Task to carry out:
Copy out all lines carrying the word "scene".

╭──

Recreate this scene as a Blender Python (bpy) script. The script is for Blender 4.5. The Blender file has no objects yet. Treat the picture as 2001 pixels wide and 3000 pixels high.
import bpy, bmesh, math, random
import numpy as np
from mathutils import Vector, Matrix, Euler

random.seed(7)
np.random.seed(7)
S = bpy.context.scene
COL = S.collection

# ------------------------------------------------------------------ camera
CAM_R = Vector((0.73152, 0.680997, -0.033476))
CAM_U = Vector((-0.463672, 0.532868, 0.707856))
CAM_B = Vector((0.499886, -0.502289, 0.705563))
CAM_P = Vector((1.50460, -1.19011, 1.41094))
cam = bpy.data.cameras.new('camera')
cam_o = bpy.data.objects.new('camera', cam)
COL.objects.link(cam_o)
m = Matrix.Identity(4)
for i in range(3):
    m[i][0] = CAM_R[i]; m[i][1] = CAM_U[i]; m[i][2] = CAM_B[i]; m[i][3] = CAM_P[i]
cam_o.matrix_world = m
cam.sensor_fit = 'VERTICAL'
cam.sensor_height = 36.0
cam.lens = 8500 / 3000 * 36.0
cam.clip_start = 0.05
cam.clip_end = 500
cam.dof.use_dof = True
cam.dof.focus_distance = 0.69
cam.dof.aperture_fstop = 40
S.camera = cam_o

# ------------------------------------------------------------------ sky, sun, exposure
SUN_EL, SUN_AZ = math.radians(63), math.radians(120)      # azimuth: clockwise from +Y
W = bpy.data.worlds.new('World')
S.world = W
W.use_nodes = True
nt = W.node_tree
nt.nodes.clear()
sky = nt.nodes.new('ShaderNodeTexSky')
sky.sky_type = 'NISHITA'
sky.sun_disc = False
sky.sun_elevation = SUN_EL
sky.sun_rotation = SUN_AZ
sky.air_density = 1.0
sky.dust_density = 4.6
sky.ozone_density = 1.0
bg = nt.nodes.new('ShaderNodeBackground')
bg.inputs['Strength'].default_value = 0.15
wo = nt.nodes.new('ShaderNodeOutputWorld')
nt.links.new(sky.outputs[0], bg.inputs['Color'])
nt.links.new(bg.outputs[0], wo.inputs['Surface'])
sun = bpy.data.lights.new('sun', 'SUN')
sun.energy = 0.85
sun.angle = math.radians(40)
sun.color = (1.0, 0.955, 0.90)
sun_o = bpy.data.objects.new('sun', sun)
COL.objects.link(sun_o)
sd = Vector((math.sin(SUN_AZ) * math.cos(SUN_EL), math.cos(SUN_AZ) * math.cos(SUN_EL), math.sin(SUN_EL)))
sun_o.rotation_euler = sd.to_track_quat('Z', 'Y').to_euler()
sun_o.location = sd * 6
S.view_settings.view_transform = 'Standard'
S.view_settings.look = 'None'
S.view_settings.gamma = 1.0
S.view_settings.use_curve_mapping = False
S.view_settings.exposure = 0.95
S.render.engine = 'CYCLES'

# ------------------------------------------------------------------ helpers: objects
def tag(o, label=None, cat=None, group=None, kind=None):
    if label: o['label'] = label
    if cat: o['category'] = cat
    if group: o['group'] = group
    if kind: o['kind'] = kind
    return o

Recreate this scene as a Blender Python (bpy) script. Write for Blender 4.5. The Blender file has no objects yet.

╰──

Output below:
Recreate this scene as a Blender Python (bpy) script. The script is for Blender 4.5. The Blender file has no objects yet. Treat the picture as 2001 pixels wide and 3000 pixels high.
S = bpy.context.scene
Recreate this scene as a Blender Python (bpy) script. Write for Blender 4.5. The Blender file has no objects yet.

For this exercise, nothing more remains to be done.